**Data:**

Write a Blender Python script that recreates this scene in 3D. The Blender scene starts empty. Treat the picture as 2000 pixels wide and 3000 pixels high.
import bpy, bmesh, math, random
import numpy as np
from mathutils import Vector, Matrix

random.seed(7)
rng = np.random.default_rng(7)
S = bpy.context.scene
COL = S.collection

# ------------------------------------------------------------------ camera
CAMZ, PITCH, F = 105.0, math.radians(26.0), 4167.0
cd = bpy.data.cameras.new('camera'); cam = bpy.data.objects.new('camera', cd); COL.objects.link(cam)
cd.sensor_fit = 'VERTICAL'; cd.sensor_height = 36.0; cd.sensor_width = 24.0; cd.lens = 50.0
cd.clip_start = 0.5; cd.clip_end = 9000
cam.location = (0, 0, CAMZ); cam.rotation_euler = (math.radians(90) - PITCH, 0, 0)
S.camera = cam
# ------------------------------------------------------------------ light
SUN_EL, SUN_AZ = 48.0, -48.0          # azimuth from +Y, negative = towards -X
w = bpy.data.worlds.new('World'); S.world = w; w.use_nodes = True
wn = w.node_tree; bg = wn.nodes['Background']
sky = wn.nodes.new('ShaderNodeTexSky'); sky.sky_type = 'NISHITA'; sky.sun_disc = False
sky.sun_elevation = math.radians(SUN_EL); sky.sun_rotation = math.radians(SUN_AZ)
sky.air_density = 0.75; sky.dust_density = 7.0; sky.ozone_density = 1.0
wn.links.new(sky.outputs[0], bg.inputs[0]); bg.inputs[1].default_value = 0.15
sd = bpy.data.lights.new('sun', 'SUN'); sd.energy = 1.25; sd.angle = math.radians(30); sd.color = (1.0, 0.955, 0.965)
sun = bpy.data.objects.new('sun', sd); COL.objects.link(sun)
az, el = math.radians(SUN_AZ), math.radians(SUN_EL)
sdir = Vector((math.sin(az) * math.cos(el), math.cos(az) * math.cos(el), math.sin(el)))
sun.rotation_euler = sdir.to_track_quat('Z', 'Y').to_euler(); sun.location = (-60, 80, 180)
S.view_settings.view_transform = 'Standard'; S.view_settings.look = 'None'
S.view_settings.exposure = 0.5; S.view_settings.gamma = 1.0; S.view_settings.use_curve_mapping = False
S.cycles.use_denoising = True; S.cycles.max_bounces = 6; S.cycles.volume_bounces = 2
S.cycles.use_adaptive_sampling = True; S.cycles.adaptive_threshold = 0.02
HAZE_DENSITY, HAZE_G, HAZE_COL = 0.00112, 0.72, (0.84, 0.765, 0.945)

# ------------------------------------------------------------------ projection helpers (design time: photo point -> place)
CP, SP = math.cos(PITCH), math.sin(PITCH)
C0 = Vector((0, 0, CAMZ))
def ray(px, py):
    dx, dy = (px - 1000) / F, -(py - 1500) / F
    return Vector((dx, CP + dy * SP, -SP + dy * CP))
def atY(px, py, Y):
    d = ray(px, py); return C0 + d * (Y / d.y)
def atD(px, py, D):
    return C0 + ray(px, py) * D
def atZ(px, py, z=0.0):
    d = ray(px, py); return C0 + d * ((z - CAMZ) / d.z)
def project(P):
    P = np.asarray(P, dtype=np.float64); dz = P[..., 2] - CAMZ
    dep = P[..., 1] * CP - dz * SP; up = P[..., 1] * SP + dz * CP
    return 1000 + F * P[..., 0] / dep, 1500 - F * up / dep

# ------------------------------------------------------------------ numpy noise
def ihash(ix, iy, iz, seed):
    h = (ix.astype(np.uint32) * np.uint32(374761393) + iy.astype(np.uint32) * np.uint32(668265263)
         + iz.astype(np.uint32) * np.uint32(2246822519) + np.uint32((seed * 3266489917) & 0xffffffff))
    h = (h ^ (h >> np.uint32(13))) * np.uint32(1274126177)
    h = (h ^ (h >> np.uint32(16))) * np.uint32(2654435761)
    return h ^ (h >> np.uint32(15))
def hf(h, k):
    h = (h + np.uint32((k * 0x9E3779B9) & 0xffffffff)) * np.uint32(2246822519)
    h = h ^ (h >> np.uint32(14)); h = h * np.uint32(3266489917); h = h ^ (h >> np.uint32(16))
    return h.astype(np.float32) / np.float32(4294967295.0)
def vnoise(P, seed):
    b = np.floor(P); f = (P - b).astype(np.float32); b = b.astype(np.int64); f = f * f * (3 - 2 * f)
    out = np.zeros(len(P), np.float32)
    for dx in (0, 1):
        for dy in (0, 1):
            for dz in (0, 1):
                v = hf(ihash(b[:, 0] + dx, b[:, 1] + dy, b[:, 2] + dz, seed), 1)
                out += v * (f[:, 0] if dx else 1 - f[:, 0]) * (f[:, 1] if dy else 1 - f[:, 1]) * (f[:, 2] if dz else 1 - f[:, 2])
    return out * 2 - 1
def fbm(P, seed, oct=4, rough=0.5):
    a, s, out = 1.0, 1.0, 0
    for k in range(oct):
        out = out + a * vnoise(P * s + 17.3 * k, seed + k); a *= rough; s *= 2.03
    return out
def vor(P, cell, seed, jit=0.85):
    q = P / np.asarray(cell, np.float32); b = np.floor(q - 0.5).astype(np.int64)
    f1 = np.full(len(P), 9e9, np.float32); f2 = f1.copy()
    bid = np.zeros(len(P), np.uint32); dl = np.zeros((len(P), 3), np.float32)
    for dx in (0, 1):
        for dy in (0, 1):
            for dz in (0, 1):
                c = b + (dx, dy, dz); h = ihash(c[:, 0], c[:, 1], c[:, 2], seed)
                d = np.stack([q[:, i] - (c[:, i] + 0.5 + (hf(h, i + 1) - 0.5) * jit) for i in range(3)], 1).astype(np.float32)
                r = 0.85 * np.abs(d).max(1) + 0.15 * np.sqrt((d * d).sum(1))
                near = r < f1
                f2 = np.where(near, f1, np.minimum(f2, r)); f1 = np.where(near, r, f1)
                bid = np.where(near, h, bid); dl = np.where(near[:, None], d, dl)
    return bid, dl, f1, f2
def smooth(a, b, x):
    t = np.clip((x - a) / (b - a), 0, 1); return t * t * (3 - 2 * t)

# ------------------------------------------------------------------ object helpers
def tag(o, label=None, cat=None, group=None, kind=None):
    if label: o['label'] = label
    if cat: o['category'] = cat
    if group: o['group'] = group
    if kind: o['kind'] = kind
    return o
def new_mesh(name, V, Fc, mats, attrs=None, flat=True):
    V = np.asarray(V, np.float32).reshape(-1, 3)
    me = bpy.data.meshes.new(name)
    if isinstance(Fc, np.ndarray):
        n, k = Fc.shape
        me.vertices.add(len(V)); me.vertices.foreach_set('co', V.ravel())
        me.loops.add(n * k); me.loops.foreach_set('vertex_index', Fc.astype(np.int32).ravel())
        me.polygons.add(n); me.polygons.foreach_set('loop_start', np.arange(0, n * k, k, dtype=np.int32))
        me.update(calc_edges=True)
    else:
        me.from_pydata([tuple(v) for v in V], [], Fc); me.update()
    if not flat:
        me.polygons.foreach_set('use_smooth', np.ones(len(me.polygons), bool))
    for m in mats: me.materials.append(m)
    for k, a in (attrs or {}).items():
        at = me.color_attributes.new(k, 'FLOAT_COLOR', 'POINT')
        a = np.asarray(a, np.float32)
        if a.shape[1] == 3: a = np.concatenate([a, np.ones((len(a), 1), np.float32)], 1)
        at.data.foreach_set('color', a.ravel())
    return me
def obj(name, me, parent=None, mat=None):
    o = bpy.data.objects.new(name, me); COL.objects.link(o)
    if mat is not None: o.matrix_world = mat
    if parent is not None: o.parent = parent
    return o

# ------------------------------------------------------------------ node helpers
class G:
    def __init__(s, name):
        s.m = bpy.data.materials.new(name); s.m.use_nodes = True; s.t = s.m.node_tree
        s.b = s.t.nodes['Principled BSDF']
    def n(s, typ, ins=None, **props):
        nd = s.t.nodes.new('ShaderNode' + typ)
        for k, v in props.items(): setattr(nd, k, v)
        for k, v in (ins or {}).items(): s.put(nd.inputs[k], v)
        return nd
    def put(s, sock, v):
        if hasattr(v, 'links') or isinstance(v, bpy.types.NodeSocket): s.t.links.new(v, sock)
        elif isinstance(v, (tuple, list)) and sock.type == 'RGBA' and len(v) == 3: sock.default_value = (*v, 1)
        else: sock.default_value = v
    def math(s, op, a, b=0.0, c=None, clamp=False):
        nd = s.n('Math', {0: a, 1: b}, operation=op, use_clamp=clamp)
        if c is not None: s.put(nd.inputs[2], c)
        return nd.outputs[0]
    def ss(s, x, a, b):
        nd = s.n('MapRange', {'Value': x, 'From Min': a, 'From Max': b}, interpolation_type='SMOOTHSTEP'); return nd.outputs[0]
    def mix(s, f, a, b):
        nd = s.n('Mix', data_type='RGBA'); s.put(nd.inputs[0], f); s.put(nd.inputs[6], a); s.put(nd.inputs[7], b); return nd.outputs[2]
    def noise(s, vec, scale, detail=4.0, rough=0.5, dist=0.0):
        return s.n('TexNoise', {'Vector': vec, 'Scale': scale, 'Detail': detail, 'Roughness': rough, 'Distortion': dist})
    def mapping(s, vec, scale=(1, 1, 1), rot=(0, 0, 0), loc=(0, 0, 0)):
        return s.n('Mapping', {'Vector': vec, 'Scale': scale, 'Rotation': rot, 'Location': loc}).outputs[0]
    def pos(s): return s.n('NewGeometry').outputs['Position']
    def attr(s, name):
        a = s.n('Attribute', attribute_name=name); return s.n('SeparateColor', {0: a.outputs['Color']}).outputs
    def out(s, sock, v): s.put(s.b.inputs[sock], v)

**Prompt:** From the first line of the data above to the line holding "COL = S.collection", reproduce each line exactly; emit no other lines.

**Written solution:**
Write a Blender Python script that recreates this scene in 3D. The Blender scene starts empty. Treat the picture as 2000 pixels wide and 3000 pixels high.
import bpy, bmesh, math, random
import numpy as np
from mathutils import Vector, Matrix

random.seed(7)
rng = np.random.default_rng(7)
S = bpy.context.scene
COL = S.collection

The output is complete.